*EXERCISE DESCRIPTION:*
Search the data for the string "scene" and gather each line it is in.

*DATA SHOWN:*
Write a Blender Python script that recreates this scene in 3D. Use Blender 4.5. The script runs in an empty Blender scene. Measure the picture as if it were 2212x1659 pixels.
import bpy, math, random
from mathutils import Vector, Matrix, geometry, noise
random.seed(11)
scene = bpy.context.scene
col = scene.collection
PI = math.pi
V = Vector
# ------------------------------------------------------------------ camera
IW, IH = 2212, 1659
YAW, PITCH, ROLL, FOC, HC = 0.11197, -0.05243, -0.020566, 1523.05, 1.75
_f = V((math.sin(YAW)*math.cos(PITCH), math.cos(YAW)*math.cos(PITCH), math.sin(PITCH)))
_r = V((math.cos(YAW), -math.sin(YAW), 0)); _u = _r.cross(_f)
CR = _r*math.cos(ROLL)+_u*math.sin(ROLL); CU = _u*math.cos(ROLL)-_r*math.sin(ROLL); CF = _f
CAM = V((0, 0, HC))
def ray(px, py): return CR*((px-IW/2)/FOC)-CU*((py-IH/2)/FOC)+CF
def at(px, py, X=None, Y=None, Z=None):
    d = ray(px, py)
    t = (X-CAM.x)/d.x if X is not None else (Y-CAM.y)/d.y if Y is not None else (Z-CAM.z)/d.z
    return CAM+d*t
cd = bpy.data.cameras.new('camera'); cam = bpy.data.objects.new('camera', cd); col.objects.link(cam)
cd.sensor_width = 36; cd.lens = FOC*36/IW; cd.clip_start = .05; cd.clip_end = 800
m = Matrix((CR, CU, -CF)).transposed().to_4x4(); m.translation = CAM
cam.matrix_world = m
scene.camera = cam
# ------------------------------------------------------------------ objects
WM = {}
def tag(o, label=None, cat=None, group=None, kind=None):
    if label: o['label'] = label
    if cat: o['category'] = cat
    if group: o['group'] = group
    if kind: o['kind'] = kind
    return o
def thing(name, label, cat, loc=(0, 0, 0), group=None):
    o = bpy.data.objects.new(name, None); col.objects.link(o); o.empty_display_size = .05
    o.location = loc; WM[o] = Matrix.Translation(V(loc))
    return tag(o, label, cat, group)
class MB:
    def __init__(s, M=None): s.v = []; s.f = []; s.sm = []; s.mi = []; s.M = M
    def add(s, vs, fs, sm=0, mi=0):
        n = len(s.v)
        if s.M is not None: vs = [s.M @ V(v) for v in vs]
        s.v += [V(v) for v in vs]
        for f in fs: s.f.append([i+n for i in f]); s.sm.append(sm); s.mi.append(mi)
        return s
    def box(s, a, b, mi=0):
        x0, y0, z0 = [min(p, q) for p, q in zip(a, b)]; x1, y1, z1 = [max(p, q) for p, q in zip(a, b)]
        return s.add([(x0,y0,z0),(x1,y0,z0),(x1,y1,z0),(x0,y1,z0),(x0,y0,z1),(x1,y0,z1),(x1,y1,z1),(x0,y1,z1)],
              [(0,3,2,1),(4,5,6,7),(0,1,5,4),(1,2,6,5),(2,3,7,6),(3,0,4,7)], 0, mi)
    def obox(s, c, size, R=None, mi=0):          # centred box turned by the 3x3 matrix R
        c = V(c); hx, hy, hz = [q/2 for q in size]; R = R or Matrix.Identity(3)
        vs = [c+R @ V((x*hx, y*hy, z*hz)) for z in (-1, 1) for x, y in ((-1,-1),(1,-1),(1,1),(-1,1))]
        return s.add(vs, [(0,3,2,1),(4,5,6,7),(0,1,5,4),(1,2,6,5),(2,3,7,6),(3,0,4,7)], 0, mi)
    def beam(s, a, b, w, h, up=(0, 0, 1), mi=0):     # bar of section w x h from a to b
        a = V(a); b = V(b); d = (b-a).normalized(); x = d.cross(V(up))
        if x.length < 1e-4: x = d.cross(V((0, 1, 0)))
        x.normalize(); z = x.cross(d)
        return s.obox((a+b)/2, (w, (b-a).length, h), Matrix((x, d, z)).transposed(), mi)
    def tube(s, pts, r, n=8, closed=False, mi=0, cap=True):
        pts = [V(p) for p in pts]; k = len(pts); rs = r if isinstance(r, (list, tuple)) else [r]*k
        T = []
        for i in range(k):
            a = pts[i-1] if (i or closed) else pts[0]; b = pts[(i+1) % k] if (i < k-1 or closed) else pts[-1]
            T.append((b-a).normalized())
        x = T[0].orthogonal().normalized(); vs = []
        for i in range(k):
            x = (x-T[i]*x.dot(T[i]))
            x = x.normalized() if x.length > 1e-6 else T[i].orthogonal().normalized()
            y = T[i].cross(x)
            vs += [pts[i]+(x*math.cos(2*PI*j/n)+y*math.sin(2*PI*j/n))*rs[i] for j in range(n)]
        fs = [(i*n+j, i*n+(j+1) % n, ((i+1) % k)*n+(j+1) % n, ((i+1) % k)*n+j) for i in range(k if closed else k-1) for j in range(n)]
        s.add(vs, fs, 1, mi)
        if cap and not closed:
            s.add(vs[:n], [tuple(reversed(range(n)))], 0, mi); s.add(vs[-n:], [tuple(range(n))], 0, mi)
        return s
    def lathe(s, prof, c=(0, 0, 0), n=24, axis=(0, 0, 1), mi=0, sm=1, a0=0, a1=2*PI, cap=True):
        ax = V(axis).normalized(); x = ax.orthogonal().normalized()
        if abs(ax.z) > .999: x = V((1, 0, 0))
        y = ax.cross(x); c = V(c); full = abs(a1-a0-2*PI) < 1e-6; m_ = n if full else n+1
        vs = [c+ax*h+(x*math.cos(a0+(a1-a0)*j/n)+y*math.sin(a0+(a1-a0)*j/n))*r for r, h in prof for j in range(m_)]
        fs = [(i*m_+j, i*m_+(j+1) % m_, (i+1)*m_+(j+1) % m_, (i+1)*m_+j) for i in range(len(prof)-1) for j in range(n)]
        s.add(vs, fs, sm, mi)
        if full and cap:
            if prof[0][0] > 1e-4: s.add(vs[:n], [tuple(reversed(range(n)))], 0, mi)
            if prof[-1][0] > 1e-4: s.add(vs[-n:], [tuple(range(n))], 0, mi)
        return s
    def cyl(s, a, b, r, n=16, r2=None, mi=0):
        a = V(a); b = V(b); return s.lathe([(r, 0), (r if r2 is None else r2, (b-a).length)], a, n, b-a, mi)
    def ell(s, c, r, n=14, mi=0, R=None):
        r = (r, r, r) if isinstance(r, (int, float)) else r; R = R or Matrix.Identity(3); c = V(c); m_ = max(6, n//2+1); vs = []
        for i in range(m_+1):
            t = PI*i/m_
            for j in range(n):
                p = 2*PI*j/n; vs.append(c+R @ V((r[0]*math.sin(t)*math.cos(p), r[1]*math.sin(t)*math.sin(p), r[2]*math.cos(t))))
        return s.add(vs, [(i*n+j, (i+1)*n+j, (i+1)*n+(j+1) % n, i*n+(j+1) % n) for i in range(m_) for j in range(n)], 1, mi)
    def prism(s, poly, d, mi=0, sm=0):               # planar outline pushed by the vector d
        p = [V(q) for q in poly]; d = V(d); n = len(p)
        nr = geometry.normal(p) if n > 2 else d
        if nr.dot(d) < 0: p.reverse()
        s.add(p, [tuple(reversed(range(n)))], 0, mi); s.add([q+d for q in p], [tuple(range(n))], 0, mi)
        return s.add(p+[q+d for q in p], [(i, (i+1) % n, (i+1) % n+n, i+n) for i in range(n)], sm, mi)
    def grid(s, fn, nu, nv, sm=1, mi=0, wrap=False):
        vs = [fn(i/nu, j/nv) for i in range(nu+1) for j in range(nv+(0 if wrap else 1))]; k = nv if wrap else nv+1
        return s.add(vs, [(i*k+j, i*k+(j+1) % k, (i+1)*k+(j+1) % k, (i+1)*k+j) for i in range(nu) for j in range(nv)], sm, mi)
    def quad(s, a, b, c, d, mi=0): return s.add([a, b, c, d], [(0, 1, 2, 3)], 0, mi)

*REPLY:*
Write a Blender Python script that recreates this scene in 3D. Use Blender 4.5. The script runs in an empty Blender scene. Measure the picture as if it were 2212x1659 pixels.
scene = bpy.context.scene
col = scene.collection
scene.camera = cam